10/29/2024 | News release | Distributed by Public on 10/29/2024 15:10
Climate Week in New York took on a specific urgency this year as two supercharged hurricanes slammed into the United States in quick succession, not to mention ongoing extreme weather events around the globe. At the same time, the upcoming elections could have implications for our capacity to prevent and mitigate these disasters. Now is the time to do all that we can to lower emissions.
Emissions are categorized according to scope. Scope 1 includes direct emissions related to a company, Scope 2 are indirect emissions from energy used, and Scope 3 covers all other indirect emissions throughout a company's value chain. Scopes 1 and 2 are well within a company's sphere of influence, the easiest to measure, understand, and mitigate. Scope 3 is where we need to turn our focus. For companies that source raw materials, it's estimated that 70 to 90 percent of their carbon emissions are in Scope 3, with a majority of that originating in the first mile of production.
Even for its importance, most of the investment in Scope 3 has instead gone to reporting. That is money dedicated to talking about measurements, deciding what to measure, measuring it, and verifying those measurements. While it is important to move deliberately and agree on common measurements, investing in solutions that reduce or avoid emissions in the first mile is urgent.
What is a Just Transition?
Addressing Scope 3 emissions is set to completely change the way business is done. It's also an opportunity to rethink supply chains, rethink supplier relationships, and rethink the impact of our actions on emissions and climate.
The transition from a carbon-based economy to a carbon-neutral needs to be equitable. It's not enough to halt emissions at any cost. We cannot treat those at the beginning of the supply chain as just another cog in our wheel. We're in this together and a Just Transition means respecting the agency of producers and working alongside them to create mutually-beneficial relationships.
Last year, Solidaridad released the Small Farmer Atlas, a comprehensive survey of 10,000 farmers in 28 countries. Among the findings, 57 percent of farmers interviewed indicated that they lack sufficient resources to adapt to climate change. Additionally, 67 percent said that they do not receive a premium or reward for sustainable production.
The communities that have the most to lose in the changing climate are the small-scale farmers and miners who are completely dependent on land and nature for their livelihoods. They also typically have the fewest resources to adapt. A Just Transition is about finding an answer to this question:
The overwhelming burden of compliance on small-scale farmers
One of the things that stood out at Climate Week - and in many forums on climate - was a distinct lack of producers. Looking around the room, you would be hard pressed to believe that the first mile is anyone's priority. Across the sea of faces, there were representatives of big banks, companies, think tanks and dialogue groups, but few if any producers.
So many discussions on how we make this transition happen - discussions that referred to these small farmers - were conducted completely in their absence.

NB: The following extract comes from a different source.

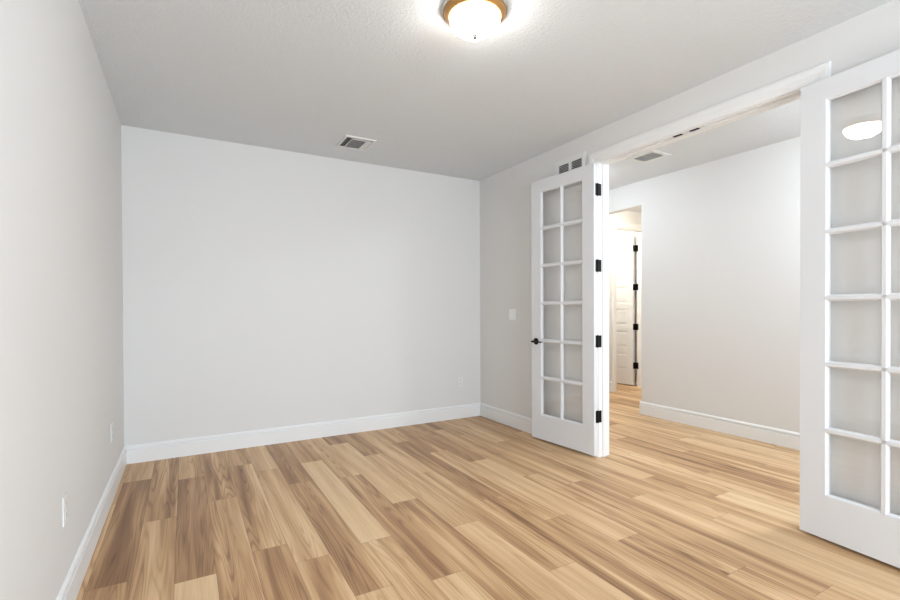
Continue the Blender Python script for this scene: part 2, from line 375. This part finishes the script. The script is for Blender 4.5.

And this fact is reflected in the complex protocols and legislation that are being adopted.
Governments are finally getting serious about the climate crisis. In the EU and US, they have lined up strict new regulations, such as the European Regulation on Deforestation-Free Products and the EU Due Diligence Directive. Companies are taking a hard look at how they measure and address impacts in the first mile.
All too often the burden of complying with reporting requirements, whether in the public or private sector, falls on the small-scale producers. The vast majority of these producers have no idea what these new regulations require, let alone how to prepare buyers on another continent to meet them. How do we tell a farmer without access to basic education working in her field in Malawi that she needs to share her farm field coordinates to people she's never met living across the globe?
In discussions at Climate Week and in responding to requests for how we operationalize the concept of a Just Transition, I arrived at three critical first steps for any company looking to engage.
Three steps to get the ball rolling
As an NGO committed to creating more fair and sustainable supply chains, the number one thing we hear from companies is: How do we operationalize this? Here are three ideas for companies looking to begin the journey to addressing Scope 3 emissions in a fair and just way.
It's clear as we move on from Climate Week to COP 29, we need a shift in how we approach a Just Transition in global supply chains. If 70 to 90 percent of climate impact is in Scope 3, companies should be investing a similar percentage of climate-related spending in Scope 3. That investment should go directly to incentivizing and rewarding the main change agents: the first mile farmers, miners and workers.
Talk is good, but action speaks volumes. Gather with producers to dig into opportunities in the first mile - conversion to regenerative agriculture or agroforestry, infrastructure for mitigation, investments in formalizing land tenure, payments for data, or more. After all, if you're expecting change in the first mile, you need to invest in the first mile.